**SUPPLIED DATA:**
--- begin ---
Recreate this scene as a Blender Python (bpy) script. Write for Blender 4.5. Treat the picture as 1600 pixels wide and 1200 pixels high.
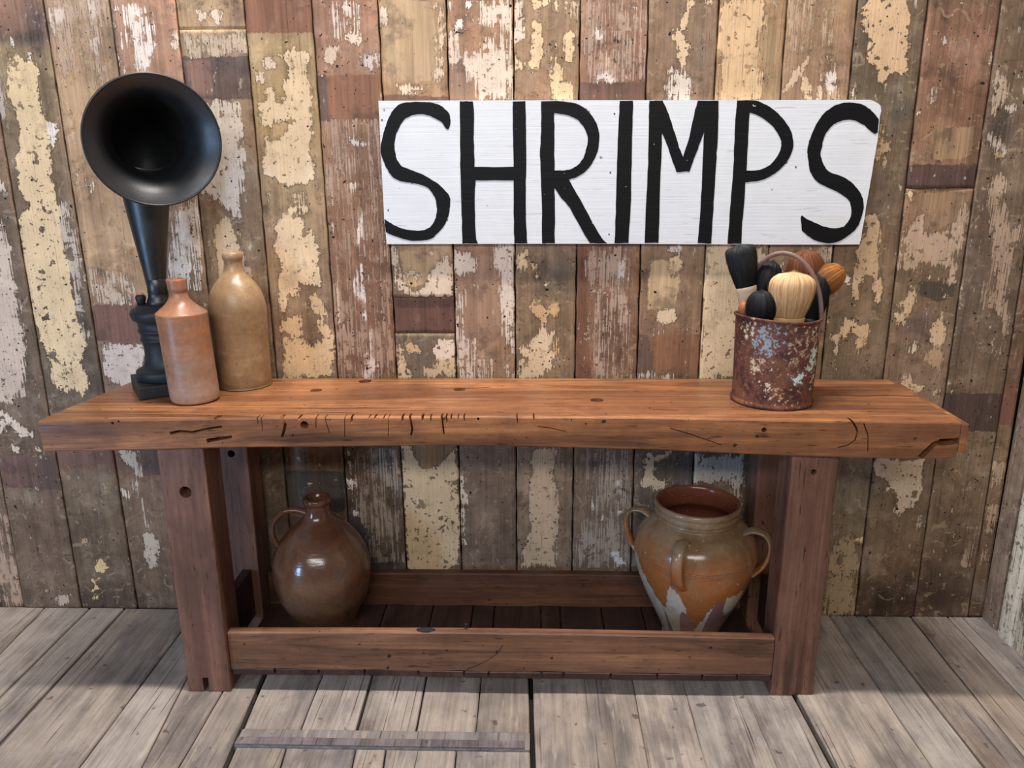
import bpy, bmesh, math, random
import numpy as np
from mathutils import Vector, Matrix
from mathutils.geometry import tessellate_polygon

for o in list(bpy.data.objects):
    bpy.data.objects.remove(o, do_unlink=True)
scene = bpy.context.scene
COL = scene.collection
random.seed(7)
RNG = np.random.default_rng(7)

# ------------------------------------------------------------------ camera
F = 1217.4; PITCH = .266535; YAW = .028817; ROLL = -.005412; DIST = 2.4; CAMH = 1.478
_cp, _sp = math.cos(PITCH), math.sin(PITCH)
c_f = np.array([-math.sin(YAW) * _cp, math.cos(YAW) * _cp, -_sp])
_r = np.cross(c_f, [0, 0, 1]); _r /= np.linalg.norm(_r); _u = np.cross(_r, c_f)
c_r = math.cos(ROLL) * _r + math.sin(ROLL) * _u
c_u = -math.sin(ROLL) * _r + math.cos(ROLL) * _u
c_o = np.array([0, -DIST, CAMH])
cam_d = bpy.data.cameras.new('camera'); cam = bpy.data.objects.new('camera', cam_d); COL.objects.link(cam)
cam_d.sensor_fit = 'HORIZONTAL'; cam_d.sensor_width = 36; cam_d.lens = 36 * F / 1600
cam_d.clip_start = .05
m = Matrix.Identity(4)
for i in range(3):
    m[i][0], m[i][1], m[i][2], m[i][3] = c_r[i], c_u[i], -c_f[i], c_o[i]
cam.matrix_world = m
scene.camera = cam

def ray(x, y): return c_r * (x - 800) / F + c_u * (600 - y) / F + c_f
def on_y(x, y, Y):
    d = ray(x, y); return c_o + d * ((Y - c_o[1]) / d[1])
def on_z(x, y, Z):
    d = ray(x, y); return c_o + d * ((Z - c_o[2]) / d[2])

# ------------------------------------------------------------------ light
world = bpy.data.worlds.new('room_air'); scene.world = world
world.use_nodes = True
world.node_tree.nodes['Background'].inputs[0].default_value = (.93, .96, 1.0, 1)
world.node_tree.nodes['Background'].inputs[1].default_value = .065
def area(name, loc, target, sx, sy, power, color):
    d = bpy.data.lights.new(name, 'AREA'); d.shape = 'RECTANGLE'; d.size = sx; d.size_y = sy
    d.energy = power; d.color = color
    o = bpy.data.objects.new(name, d); COL.objects.link(o)
    o.location = loc
    o.rotation_euler = (Vector(target) - Vector(loc)).to_track_quat('-Z', 'Y').to_euler()
    return o
# ceiling light strip above the bench, shop window row behind the camera, a small bluish window front left
area('ceiling_lamp_light', (-.25, -.66, 4.2), (-.25, -.50, 0), 1.9, .12, 145, (1.0, .95, .89))
area('shop_window_light', (-.6, -4.6, 3.05), (-.3, 0, 1.0), 3.2, .45, 90, (.97, .985, 1.0))
area('side_door_light', (-2.75, -2.70, .80), (-.7, -.3, .3), .34, .80, 34, (.38, .62, 1.0))
scene.view_settings.view_transform = 'Standard'
scene.view_settings.look = 'None'
scene.view_settings.exposure = 0.20
scene.view_settings.gamma = 1.0
scene.view_settings.use_curve_mapping = False

# ------------------------------------------------------------------ helpers
def lin(c):
    c = c / 255.0
    return c / 12.92 if c <= .04045 else ((c + .055) / 1.055) ** 2.4
def S(r, g, b, a=1): return (lin(r), lin(g), lin(b), a)

def link(name, me, mat=None, parent=None, smooth=False):
    o = bpy.data.objects.new(name, me); COL.objects.link(o)
    if mat: me.materials.append(mat)
    if parent: o.parent = parent
    if smooth:
        me.polygons.foreach_set('use_smooth', [True] * len(me.polygons))
    return o
def mesh(name, v, f, mat=None, parent=None, smooth=False):
    me = bpy.data.meshes.new(name)
    me.from_pydata([tuple(float(t) for t in p) for p in v], [], f); me.update()
    return link(name, me, mat, parent, smooth)
def from_bm(name, bm, mat=None, parent=None, smooth=False):
    bmesh.ops.recalc_face_normals(bm, faces=bm.faces)
    me = bpy.data.meshes.new(name); bm.to_mesh(me); bm.free()
    return link(name, me, mat, parent, smooth)
def tag(o, label, cat, group=None):
    o['label'] = label; o['category'] = cat
    if group: o['group'] = group
    return o
def empty(name, loc):
    o = bpy.data.objects.new(name, None); COL.objects.link(o); o.location = loc
    o.empty_display_size = .05
    return o
def structure(o): o['kind'] = 'structure'; return o
def put(child, parent):
    """parent without moving (parents are unrotated empties)"""
    child.parent = parent
    child.matrix_parent_inverse = Matrix.Translation(-Vector(parent.location))
    return child

def box_bm(bm, a, b):
    x0, y0, z0 = a; x1, y1, z1 = b
    vs = [bm.verts.new(p) for p in ((x0,y0,z0),(x1,y0,z0),(x1,y1,z0),(x0,y1,z0),(x0,y0,z1),(x1,y0,z1),(x1,y1,z1),(x0,y1,z1))]
    for q in ((0,3,2,1),(4,5,6,7),(0,1,5,4),(1,2,6,5),(2,3,7,6),(3,0,4,7)):
        bm.faces.new([vs[i] for i in q])
    return vs
def bevel_all(bm, w, seg=2):
    bmesh.ops.bevel(bm, geom=list(bm.edges), offset=w, segments=seg, profile=.6, affect='EDGES', clamp_overlap=True)
def prism(bm, poly, axis_vec, depth):
    """poly: list of 3D points, extruded along axis_vec*depth"""
    d = Vector(axis_vec) * depth
    a = [bm.verts.new(Vector(p)) for p in poly]; b = [bm.verts.new(Vector(p) + d) for p in poly]
    n = len(poly)
    bm.faces.new(a); bm.faces.new(b[::-1])
    for i in range(n): bm.faces.new((a[i], b[i], b[(i+1) % n], a[(i+1) % n]))
def cyl_bm(bm, p, axis, r, length, n=20):
    ax = Vector(axis).normalized(); t = ax.orthogonal().normalized(); u = ax.cross(t)
    prism(bm, [Vector(p) + (t*math.cos(2*math.pi*i/n) + u*math.sin(2*math.pi*i/n))*r for i in range(n)], ax, length)

def lathe(name, prof, mat, parent=None, seg=72, closed_bottom=True, wob=0, squash=(1, 1), shear=(0, 0), seed=0):
    """prof: (r,z) from bottom up (may turn inside); object-space, at parent's origin"""
    rg = np.random.default_rng(seed); ph = rg.uniform(0, 6.28, 6)
    v = []; f = []
    for k, (r, z) in enumerate(prof):
        for i in range(seg):
            a = 2*math.pi*i/seg
            rr = r * (1 + wob*(math.sin(2*a+ph[0]+z*6)+.6*math.sin(3*a+ph[1]-z*9)))
            v.append((rr*math.cos(a)*squash[0] + shear[0]*z, rr*math.sin(a)*squash[1] + shear[1]*z, z))
    n = len(prof)
    for k in range(n-1):
        for i in range(seg):
            j = (i+1) % seg
            f.append((k*seg+i, k*seg+j, (k+1)*seg+j, (k+1)*seg+i))
    if closed_bottom: f.append(tuple(reversed(range(seg))))
    me = bpy.data.meshes.new(name); me.from_pydata(v, [], f); me.update()
    return link(name, me, mat, parent, True)
def spline(pts, n):
    """catmull-rom through pts (tuples), n samples per span"""
    P = [np.array(p, float) for p in pts]; P = [2*P[0]-P[1]] + P + [2*P[-1]-P[-2]]
    out = []
    for i in range(1, len(P)-2):
        for k in range(n):
            t = k/n
            out.append(.5*((2*P[i]) + (-P[i-1]+P[i+1])*t + (2*P[i-1]-5*P[i]+4*P[i+1]-P[i+2])*t*t + (-P[i-1]+3*P[i]-3*P[i+1]+P[i+2])*t**3))
    out.append(P[-2])
    return out
def sweep(name, path, rad, mat, parent=None, seg=16, flat=1.0, ref=(0, 0, 1), caps=True):
    """tube along path; rad list or float; flat scales the binormal side"""
    v = []; f = []; n = len(path); P = [Vector(p) for p in path]
    t0 = None; side = None
    for i, p in enumerate(P):
        t = (P[min(i+1, n-1)] - P[max(i-1, 0)]).normalized()
        if side is None:
            side = t.cross(Vector(ref))
            if side.length < 1e-3: side = t.orthogonal()
            side.normalize()
        else:
            side = (side - t*side.dot(t)).normalized()
        up = side.cross(t)
        r = rad[i] if hasattr(rad, '__len__') else rad
        for k in range(seg):
            a = 2*math.pi*k/seg
            v.append(p + side*(math.cos(a)*r) + up*(math.sin(a)*r*flat))
    for i in range(n-1):
        for k in range(seg):
            j = (k+1) % seg
            f.append((i*seg+k, i*seg+j, (i+1)*seg+j, (i+1)*seg+k))
    if caps:
        f.append(tuple(reversed(range(seg)))); f.append(tuple((n-1)*seg+k for k in range(seg)))
    return mesh(name, v, f, mat, parent, True)

def poly_sd(P, poly):
    """signed distance (positive inside) of points P (N,2) to a polygon"""
    poly = np.asarray(poly, float); n = len(poly)
    d = np.full(len(P), 1e9); ins = np.zeros(len(P), bool)
    for i in range(n):
        a = poly[i]; b = poly[(i+1) % n]; ab = b-a; L = max(ab @ ab, 1e-12)
        t = np.clip(((P-a) @ ab)/L, 0, 1); q = P - (a + t[:, None]*ab)
        d = np.minimum(d, np.einsum('ij,ij->i', q, q))
        c = (a[1] > P[:, 1]) != (b[1] > P[:, 1])
        if c.any():
            xi = a[0] + (P[:, 1]-a[1])*(b[0]-a[0])/((b[1]-a[1]) if abs(b[1]-a[1]) > 1e-12 else 1e-12)
            ins ^= c & (P[:, 0] < xi)
    d = np.sqrt(d)
    return np.where(ins, d, -d)
def fattr(me, name, vals):
    a = me.attributes.new(name, 'FLOAT', 'POINT'); a.data.foreach_set('value', np.asarray(vals, np.float32))
def cattr(me, name, vals):
    a = me.attributes.new(name, 'FLOAT_COLOR', 'POINT'); a.data.foreach_set('color', np.asarray(vals, np.float32).ravel())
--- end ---
**SHORT PROBLEM:** Everything from the first line of the listing above through the line that contains "RNG = np.random.default_rng(7)" is to be restated word for word, minus the pictures.

**OUTPUT BELOW:**
Recreate this scene as a Blender Python (bpy) script. Write for Blender 4.5. Treat the picture as 1600 pixels wide and 1200 pixels high.
import bpy, bmesh, math, random
import numpy as np
from mathutils import Vector, Matrix
from mathutils.geometry import tessellate_polygon

for o in list(bpy.data.objects):
    bpy.data.objects.remove(o, do_unlink=True)
scene = bpy.context.scene
COL = scene.collection
random.seed(7)
RNG = np.random.default_rng(7)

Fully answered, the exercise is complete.